Bytebase
An open-source database CI/CD and DevSecOps platform — schema migration review, GitOps-driven changes, data masking, and access control across MySQL, PostgreSQL, Oracle, Snowflake, MongoDB, and more.
Bytebase is a database CI/CD tool, listed in the CNCF Landscape as the only project in that category, built to bring software-engineering-style review and automation to database schema changes. Rather than running ad hoc migration scripts, teams propose schema changes through a review workflow with approvals, similar to a pull request, before Bytebase applies them across environments.
It supports a wide range of database engines out of the box — MySQL, PostgreSQL, Oracle, SQL Server, Snowflake, MongoDB, TiDB, and more — and integrates with GitOps workflows so schema migrations can live alongside application code in version control. Security-oriented features include data masking, privileged access management (PAM/JIT access), and audit logging for compliance-driven environments.
The project uses an open-core license: code in directories containing “enterprise” (and any code controlling feature/permission/role/plan enablement) is under a separate Enterprise license requiring a paid subscription for production use, while everything else is MIT. The free self-hosted Community tier covers up to 20 users and 10 database instances with basic change management; SSO, audit logs, approval workflows, data masking, and high availability are reserved for paid Pro and Enterprise tiers.
What You Get
- A schema-change review and approval workflow modeled on pull requests, instead of running migrations ad hoc
- Broad database engine support: MySQL, PostgreSQL, Oracle, SQL Server, Snowflake, MongoDB, TiDB, and more
- GitOps integration so schema migrations live in version control alongside application code
- A free Community tier for up to 20 users and 10 database instances with basic change management
Common Use Cases
- Enforcing a review-and-approval process for database schema changes instead of letting anyone run migrations directly
- Standardizing schema change management across a polyglot database environment (MySQL, Postgres, Oracle, Snowflake, etc.) with one tool
- Integrating database migrations into an existing GitOps pipeline alongside application deployments
- Adding data masking and access controls to sensitive production databases for compliance requirements
Under The Hood
Architecture
Bytebase is split into a Go backend and a separate frontend, with proto defining the API contract between them and a dedicated backend/enterprise directory isolating license-gated logic (SSO, audit logs, approval workflows, data masking) from the MIT-licensed core.

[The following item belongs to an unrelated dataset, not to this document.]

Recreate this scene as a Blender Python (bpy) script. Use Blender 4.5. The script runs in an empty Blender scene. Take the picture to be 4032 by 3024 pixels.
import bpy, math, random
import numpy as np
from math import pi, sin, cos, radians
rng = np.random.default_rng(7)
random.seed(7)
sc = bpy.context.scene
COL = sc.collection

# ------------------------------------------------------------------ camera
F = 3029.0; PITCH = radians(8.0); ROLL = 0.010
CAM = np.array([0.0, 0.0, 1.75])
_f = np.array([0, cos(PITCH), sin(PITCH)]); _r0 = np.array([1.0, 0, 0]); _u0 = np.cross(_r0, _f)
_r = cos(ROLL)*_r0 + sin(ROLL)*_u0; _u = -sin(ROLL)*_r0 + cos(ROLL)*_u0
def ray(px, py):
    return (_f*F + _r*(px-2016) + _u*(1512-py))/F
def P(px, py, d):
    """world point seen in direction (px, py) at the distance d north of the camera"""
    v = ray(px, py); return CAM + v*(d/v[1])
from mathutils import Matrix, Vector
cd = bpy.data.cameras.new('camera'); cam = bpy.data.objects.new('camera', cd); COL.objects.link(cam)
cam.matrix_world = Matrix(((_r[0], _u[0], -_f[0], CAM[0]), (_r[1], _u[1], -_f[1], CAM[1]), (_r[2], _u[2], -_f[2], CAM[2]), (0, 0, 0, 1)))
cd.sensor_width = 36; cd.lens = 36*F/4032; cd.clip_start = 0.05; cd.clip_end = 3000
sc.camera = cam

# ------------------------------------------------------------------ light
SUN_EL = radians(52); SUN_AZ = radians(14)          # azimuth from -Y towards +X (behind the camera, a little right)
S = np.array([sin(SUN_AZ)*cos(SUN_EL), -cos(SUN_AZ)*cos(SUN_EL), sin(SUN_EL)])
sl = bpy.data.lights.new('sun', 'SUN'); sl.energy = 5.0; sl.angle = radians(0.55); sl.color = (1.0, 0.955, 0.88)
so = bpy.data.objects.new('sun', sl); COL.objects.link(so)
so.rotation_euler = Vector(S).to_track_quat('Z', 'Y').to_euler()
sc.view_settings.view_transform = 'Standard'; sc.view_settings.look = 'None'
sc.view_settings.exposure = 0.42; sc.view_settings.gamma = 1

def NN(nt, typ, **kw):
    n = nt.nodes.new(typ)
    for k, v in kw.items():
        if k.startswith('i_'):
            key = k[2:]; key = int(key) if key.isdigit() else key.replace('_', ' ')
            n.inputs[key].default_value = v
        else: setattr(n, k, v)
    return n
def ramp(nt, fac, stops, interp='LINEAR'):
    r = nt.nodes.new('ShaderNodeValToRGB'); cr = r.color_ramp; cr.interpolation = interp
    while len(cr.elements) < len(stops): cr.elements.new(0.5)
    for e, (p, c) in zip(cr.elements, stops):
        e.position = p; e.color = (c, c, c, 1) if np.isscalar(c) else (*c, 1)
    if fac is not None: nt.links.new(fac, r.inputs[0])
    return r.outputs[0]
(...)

This directory-level separation is deliberate: it lets the open-source build compile and run without enterprise features rather than shipping them disabled behind a flag, and makes the license boundary auditable by inspecting which directories a change touches.
Tech Stack Go for the backend, a separate frontend web application, distributed via Docker, Helm charts for Kubernetes deployment, and packaged for Artifact Hub. Database engine support spans relational (MySQL, PostgreSQL, Oracle, SQL Server, TiDB), cloud data warehouses (Snowflake), and document databases (MongoDB) through a common migration/review abstraction.

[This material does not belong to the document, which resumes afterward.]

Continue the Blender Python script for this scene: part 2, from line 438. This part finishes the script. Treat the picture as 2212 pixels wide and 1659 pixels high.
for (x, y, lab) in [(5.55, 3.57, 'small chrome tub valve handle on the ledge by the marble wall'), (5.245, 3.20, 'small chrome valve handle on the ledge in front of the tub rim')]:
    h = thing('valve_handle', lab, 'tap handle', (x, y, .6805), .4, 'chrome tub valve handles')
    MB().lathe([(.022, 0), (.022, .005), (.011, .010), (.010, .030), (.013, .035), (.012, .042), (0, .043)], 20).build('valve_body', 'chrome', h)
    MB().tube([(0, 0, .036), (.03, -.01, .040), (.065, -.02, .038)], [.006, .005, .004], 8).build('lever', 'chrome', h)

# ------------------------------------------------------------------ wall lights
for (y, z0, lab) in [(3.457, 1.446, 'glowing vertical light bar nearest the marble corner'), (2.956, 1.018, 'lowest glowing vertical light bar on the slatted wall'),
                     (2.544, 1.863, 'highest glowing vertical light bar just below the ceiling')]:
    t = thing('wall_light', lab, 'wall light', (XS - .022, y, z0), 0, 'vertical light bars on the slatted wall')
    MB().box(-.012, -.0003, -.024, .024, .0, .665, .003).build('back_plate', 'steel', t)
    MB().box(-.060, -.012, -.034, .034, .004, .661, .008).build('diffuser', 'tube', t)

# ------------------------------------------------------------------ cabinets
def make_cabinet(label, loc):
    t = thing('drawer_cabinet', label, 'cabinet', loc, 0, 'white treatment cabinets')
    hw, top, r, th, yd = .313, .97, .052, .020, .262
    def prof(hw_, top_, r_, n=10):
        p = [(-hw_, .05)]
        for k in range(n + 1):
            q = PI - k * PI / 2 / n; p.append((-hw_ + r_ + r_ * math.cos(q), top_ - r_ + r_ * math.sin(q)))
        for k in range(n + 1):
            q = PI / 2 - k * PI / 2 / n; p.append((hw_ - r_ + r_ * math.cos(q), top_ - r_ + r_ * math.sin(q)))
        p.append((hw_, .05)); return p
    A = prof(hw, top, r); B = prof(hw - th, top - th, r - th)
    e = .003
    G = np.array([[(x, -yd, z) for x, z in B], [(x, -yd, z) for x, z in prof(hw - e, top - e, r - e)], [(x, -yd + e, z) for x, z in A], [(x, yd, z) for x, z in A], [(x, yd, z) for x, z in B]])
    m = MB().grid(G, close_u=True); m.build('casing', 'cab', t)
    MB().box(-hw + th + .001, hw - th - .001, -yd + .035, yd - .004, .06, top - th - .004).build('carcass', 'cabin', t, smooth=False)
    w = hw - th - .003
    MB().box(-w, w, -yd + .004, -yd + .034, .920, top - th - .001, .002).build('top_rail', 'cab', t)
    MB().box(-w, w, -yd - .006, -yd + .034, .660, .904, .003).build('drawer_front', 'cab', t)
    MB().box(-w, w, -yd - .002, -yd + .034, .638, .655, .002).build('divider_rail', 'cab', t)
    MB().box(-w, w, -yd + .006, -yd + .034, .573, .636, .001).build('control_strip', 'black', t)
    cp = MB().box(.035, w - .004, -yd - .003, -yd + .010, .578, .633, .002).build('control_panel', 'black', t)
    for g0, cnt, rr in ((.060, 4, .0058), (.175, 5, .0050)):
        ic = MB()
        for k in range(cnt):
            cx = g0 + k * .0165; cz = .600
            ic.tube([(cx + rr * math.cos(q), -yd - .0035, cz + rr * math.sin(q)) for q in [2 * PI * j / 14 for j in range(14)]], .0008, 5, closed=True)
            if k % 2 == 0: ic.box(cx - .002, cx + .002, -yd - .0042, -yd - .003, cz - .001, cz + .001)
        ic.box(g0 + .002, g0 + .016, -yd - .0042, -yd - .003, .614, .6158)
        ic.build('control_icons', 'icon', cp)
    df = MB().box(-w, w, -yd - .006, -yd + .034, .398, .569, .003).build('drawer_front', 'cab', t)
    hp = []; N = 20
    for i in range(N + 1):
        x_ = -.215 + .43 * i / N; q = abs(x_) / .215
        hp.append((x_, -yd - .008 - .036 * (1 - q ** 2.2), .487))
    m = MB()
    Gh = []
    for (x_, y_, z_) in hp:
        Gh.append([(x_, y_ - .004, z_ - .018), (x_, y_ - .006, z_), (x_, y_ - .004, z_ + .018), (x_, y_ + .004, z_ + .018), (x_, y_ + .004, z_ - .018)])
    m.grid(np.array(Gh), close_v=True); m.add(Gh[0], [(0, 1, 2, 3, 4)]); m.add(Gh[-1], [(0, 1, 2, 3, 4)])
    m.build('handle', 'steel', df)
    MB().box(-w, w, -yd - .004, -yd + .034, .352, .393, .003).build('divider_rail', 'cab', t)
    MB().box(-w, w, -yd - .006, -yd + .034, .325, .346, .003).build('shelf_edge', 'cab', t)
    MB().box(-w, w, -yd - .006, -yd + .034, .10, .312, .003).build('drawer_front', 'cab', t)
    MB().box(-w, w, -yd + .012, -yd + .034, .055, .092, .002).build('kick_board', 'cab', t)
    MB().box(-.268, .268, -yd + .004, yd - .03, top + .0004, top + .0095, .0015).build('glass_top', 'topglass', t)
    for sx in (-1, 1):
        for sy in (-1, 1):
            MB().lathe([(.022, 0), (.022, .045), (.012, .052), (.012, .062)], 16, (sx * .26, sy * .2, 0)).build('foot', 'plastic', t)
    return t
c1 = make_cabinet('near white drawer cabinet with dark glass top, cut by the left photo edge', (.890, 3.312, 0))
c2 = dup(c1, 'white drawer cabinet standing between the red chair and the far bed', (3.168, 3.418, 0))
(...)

Code Quality The project reports a Go Report Card grade and is listed in the CNCF Landscape, both signals of external code-quality scrutiny; combined with very active commit history and consistent maintenance, it reflects a mature, production-oriented codebase rather than an early-stage tool.
What Makes It Unique Most schema-migration tools (Flyway, Liquibase) are libraries you invoke from a build pipeline; Bytebase instead is a standalone platform with its own review UI, approval workflow, and multi-engine support, treating database changes as a first-class reviewable artifact rather than a script executed as a build step.
Self-Hosting
Licensing Model Open-core: code in directories containing “enterprise” in their name, and any code controlling feature/permission/role/plan enablement, is licensed under a separate Bytebase Enterprise license requiring a valid paid subscription for production use. Everything else is MIT.
Self-Hosting Restrictions The free Community tier is capped at 20 users and 10 database instances, with only basic change management, a web SQL editor, and built-in IAM — no SSO, audit logs, approval workflows, data masking, or high availability.
Enterprise Features Pro ($20/user/month) adds SSO (Google/GitHub), user groups, 7-day audit log retention, and batch queries. Enterprise adds advanced SSO/OIDC/LDAP, unlimited audit log retention, custom approval workflows, dynamic data masking, JIT access, database groups, high availability, and custom branding.
Cloud vs Self-Hosted Bytebase can be self-hosted or used via Bytebase’s hosted cloud; the tier/feature boundaries apply the same way in either deployment mode.
License Key Required Yes, for Pro/Enterprise features in production — the Enterprise license itself requires a valid Bytebase subscription.